Book review: The Other Black Girl spins horror from workplace racism

Zakiya Dalila Harris' debut novel revolves around a lone black editorial assistant who has to silently suffer microaggressions at a major publishing house. PHOTOS: BLOOMSBURY, COURTESY OF ZAKIYA DALILA HARRIS

Thriller

The Other Black Girl

By Zakiya Dalila Harris
Bloomsbury/ Paperback/ 355 pages/ $29.95/ Available here

4 out of 5

In the prologue of The Other Black Girl, a black woman claws at her itchy, burning scalp as she flees New York by train.

It is a powerful hook that opens African-American author Zakiya Dalila Harris' debut novel - a daring, darkly funny thriller which uses black women's hair, an important part of their identity, as a key motif in its narrative.

The novel revolves around Nella, the lone black editorial assistant who has to silently suffer microaggressions at a major publishing house.

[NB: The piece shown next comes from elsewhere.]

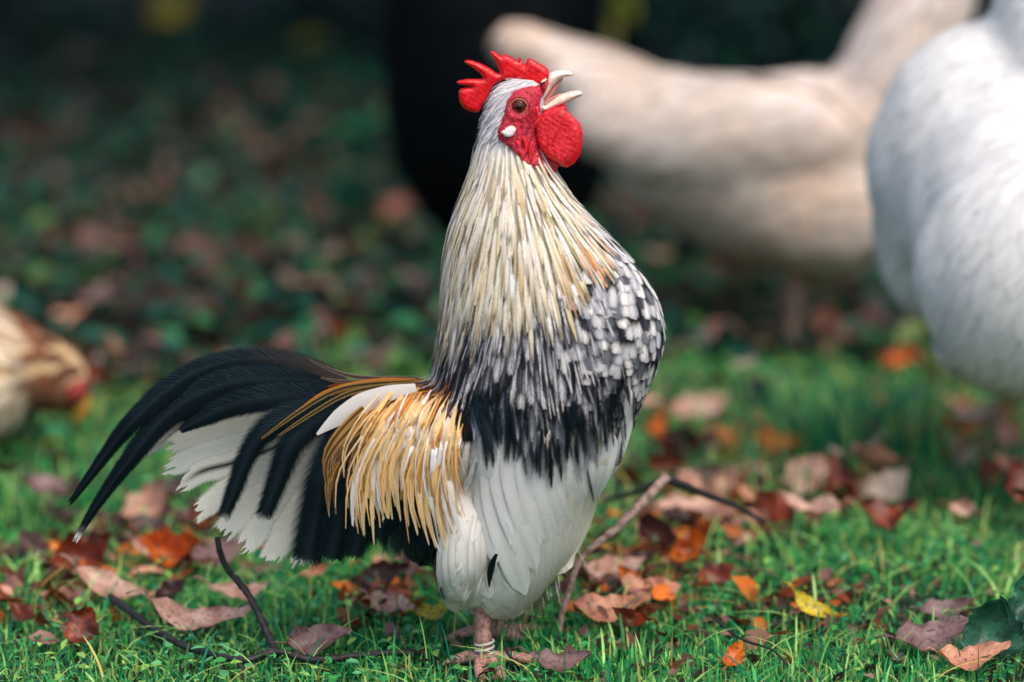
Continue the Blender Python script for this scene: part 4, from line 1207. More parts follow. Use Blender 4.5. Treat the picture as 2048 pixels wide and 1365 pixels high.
# black patches that hang over the white of the wing
for k in range(150):
    x0 = random.uniform(955, 1245); low = float(np.interp(x0, [955, 1010, 1060, 1095, 1130, 1180, 1245], [905, 900, 925, 965, 925, 905, 860]))
    y1 = low - 14 + random.gauss(0, 24) + 16 * math.sin(x0 * .11); x1 = x0 + random.gauss(0, 6)
    w = random.uniform(7, 14)
    flank_feather('wing_bar_feather', [(x0, y1 - 75), ((x0 + x1) / 2, y1 - 38), (x1, y1)], [w * .8, w, w, w * .6], flat_cols(BLK, lerp(BLK, DGREY, random.random() ** 3), streak=.4) if random.random() < .74 else flat_cols(DGREY, lerp(GREY, LGREY, random.random()), streak=.4), .0105 + .003 * random.random(), M_BLACK, 'soft', nv=8, nu=5, camber=.1, fray=2.2, mirror=far_black)
# ---- tail
def plane_feather(name, ctrl, hws, ys, cols, mat, nv=30, nu=7, camber=.08, fray=.7, mirror=None, mirror_only=False, tilt=0.0):
    """feather of the upright tail: ctrl and half widths in photo pixels, ys depth along it"""
    P = catmull(ctrl, nv); v = np.linspace(0, 1, nv)
    y = np.interp(v, np.linspace(0, 1, len(ys)), ys)
    A = np.array([W(P[k][0], P[k][1], y[k]) for k in range(nv)])
    nr = np.tile(np.array((0, -1.0, tilt)), (nv, 1)); nr /= np.linalg.norm(nr, axis=1, keepdims=True)
    hw = np.interp(v, np.linspace(0, 1, len(hws)), hws) * S0
    data = ribbon(A, nr, hw, cols, random.random(), camber, fray, nu)
    if mirror is not None:
        vv = data[0].copy(); vv[:, 1] *= -1
        mirror.add(vv, [f[::-1] for f in data[1]], *data[2:])
    if mirror_only: return None
    return part_feather(name, data, mat)

def black_cols(tipwhite=0.0, edge=None, brown=0.0):
    def f(u, v):
        k = np.tile(BLK, (len(u), 1)) * 1.0
        k = lerp(k, c(26, 32, 38), .8 * (np.abs(u) < .1)[:, None])
        if brown: k = lerp(k, c(70, 58, 52), brown * np.clip(1 - v * 3.2, 0, 1))
        if edge is not None: k = lerp(k, edge, np.clip((np.abs(u)[:, None] - .5) * 2.4, 0, 1))
        if tipwhite: k = lerp(k, WHITE, np.clip((v - 1 + tipwhite) * 60, 0, 1))
        return k
    return f
def tail_white(dark_shaft=False):
    b = c(240, 235, 222) * random.uniform(.94, 1.02)
    def f(u, v):
        k = np.tile(b, (len(u), 1))
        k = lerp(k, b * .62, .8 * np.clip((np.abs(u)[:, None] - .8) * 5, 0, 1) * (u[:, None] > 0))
        if dark_shaft: k = lerp(k, BLK, (np.abs(u) < .12)[:, None] * np.clip((.95 - v) * 6, 0, 1))
        return k
    return f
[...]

When a new black girl, Hazel, joins the team, Nella is eager to make friends.

But Hazel begins to eclipse her in office popularity and threatening notes start showing up on Nella's desk, demanding she leave her job. Soon, Nella is swept up in a conspiracy far bigger than her career.

Harris crafts a truly ominous atmosphere, depicting the office as a place of horror as Nella spirals into paranoia - the claustrophobic walls, the printer humming away, the cubicles obscuring colleagues from view and the dimmed lights after hours.

The book is primarily a workplace drama about how fraught and exhausting it is to be a minority employee, even in an ostensibly liberal industry like publishing.

Harris - who worked for three years in publishing, an industry that remains predominantly white - depicts that tension brilliantly.

She makes one feel the visceral weight on Nella's chest as she carefully considers her every move so that she remains acceptable to her all-white colleagues and bosses, while also staying loyal to her black identity.

Hazel's arrival deepens Nella's insecurity over how culturally black she really is, having grown up in white spaces and chemically relaxed her natural hair for years.

The book also weaves in the stories of three other black women: Nella's idol Kendra Rae, a legendary editor who disappeared at the height of her fame; prolific author Diana, who used to be Kendra Rae's best friend; and Shani, a recently fired magazine employee.

When all the strands come together, the novel switches gears from workplace satire to science-fiction horror, a sharp left turn that makes it feel as though you are reading two different books. But it is so entertainingly told that it sustains one's interest throughout.

By the time it arrives at its bold, brutal ending, it has deftly served up the fissures within the black community and shown how horrifying it can be to be a minority.

If you like this, read: Such A Fun Age by Kiley Reid (Bloomsbury, 2020, $18.95, available here), about a young black babysitter who is wrongly accused of kidnapping her white employer's child while shopping at a high-end supermarket.